*On the CD Origins, pianist Ivana Gavric inhabits Haydn’s Piano Concerto No, 11 in D as familiar turf of his spirit, as if pianist and composer share not only one joie de vivre, but one joie d’être as well. We sense a clarity of being immediately in the spirited confidence of her entry, and one soon feels good to be alive. Once, at Haydn’s house in Vienna, a man from New England, with taxi waiting outside, rushed past me and about the room of displays for “just a few more minutes with Haydn” – and over time I’ve come to understand why Haydn is often greeted with profound affection. We all have many mysteries of life to learn from Haydn’s guileless and playful heart. Take the CD at hand which also contains “homages to Haydn” by Debussy, d’Indy, Dukas, Hahn, Ravel, Widor – and Hoad. Included too is Hoad’s systematic but existentially-contained epic Between the Skies, the River, and the Hills, a composition with an enticing knack for the impending unknown, Gavric, always a subtly-voiced yet emotionally-precise pianist, performs this with Southbank Sinfonia.
*On La Voce del Violoncello, we have Elinor Frey on baroque cello – with Esteban La Rotta on theorbo and baroque guitar and Susie Napper also on baroque cello. Always pensive but with an assertive intention to explore gripping the atmosphere she creates about her, Frey probes the colorful and image-conjuring potential of both the inner and outer worlds of these “Solo Works of the First Italian Cellist Composers.” For me, at least, Frey draws one’s imagination down streets populated by people of seventeenth/eighteenth century Italy, and it’s delightful to imagine here the lives of day-to-day humans with their laughter, inner thoughts, and the sweat of living on their skin.

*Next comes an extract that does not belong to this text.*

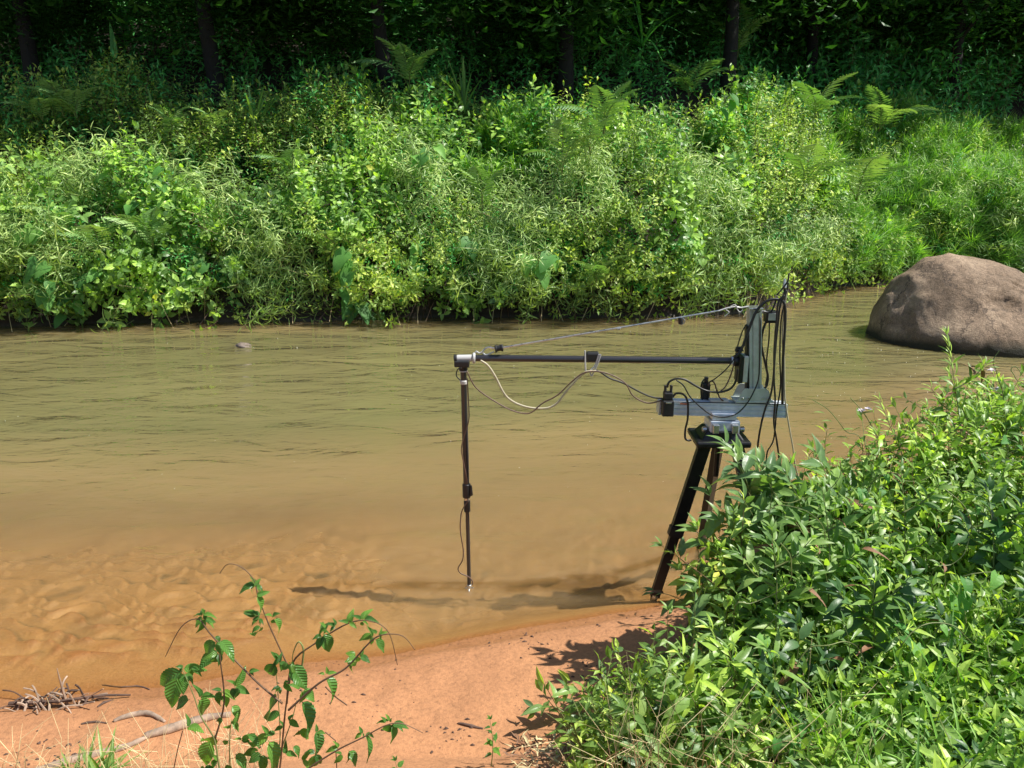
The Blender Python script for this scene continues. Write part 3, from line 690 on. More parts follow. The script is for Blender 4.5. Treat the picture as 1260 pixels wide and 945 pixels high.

* Recordings of Schubert’s “Death and the Maiden” quartet, by the Talich and Busch quartets, long ago permeated my consciousness and helped to shape my personal Schubertian world. Add now to the mix a thrilling recording of much technical sophistication by the Pavel Haas Quartet of both the “Maiden” and the D956 Quintet. These are outstanding performances of metaphysical propulsion, uncannily integrated ensemble playing, and meticulously-realized yet subtle drama. I have been more accustomed to rougher edges in performances of the quartet and now I happily recommend the madness in finesse of the Pavel Haas Quartet in the “Maiden” and their elegantly textured and painfully touching narrative in the Quintet
* Many years ago, I got to tell lutenist Julian Bream, after his recital at Wigmore Hall, that his recording The Golden Age of English Lute Music had been a treasured and intimate companion of mine since it first appeared in the early sixties – then I thanked him two or three hundred times! And certainly, this recording has consumed my spirit and my thinking each time it began with Robert Johnson’s Two Almaines and took my imagination to unanticipated mysteries of the world offered, sometimes wistfully, by Dowland, Byrd, and company. I always feel at home in the music of this recording, though I doubt I would as secure in the threatening era in which the music was born. If I were to be buried in a pyramid, I would certainly take this CD along as an eternal everpresence to which I already feel eternally bound!
*It’s a special and too rare thrill to hear a composer recorded, whatever the music, and to know that a creative mind whose compositions we’ve often enjoyed is inevitably doing its thing before one’s very ears in the service of performance. Take this 3 CD set titled Beethoven Spring & Kreutzer Sonatas in which the seven violin-piano pairings include Kreisler/Rupp (1936) and Milstein/Balsam (1950) on the Spring Sonata and Kulenkampff/Kempff) (1935) and Busch Serkin (1941) on the Kreutzer. And at this very moment I’m listening to Szigeti/Bartok (1940) on the Kreutzer in an interpretation that often surprises in changes of tempo, emphasis, distinct personality, and dynamics. This is altogether delicious stuff and I can’t help but recall once working on my book on crafts while playing – over and over -the Emerson’s set of Bartok quartets, fueled, especially, by the fifth quartet to keep going without rest. In this Kreutzer, I hear a human heart and an always searching mind which I’ll take back to listens of Bartok’s own compositions.
*I once visited the Brahms Museum in Murzzuschlag, Austria where, besides investigating the rooms and fascinating contents therein, I did two things: I played a middle C on Brahms’ own piano and purchased a two CD set of the composer’s music titled Brahms: Jorg Demus (In Memoriam Claudio Arrau). Demus here indicates a naturally confidant and full-bodied – though not excessively so -presence, even in lyrical passages, rather than musical hues of reflective and perhaps wounded vulnerability. The playing has the quality of, perhaps, full-lunged singing atop the mountains not far away. Or is it the quality of the ringing of cathedral bells? It was in this summer residence that Brahms worked on his 4th symphony and almost lost it to a fire. I wrote a travel piece – for the Spectator or the Globe – and remember ending it, while looking through the train windows on the route back to Vienna, with something like, “A composer is lucky if he sees these mountains and writes music that is worthy of them.”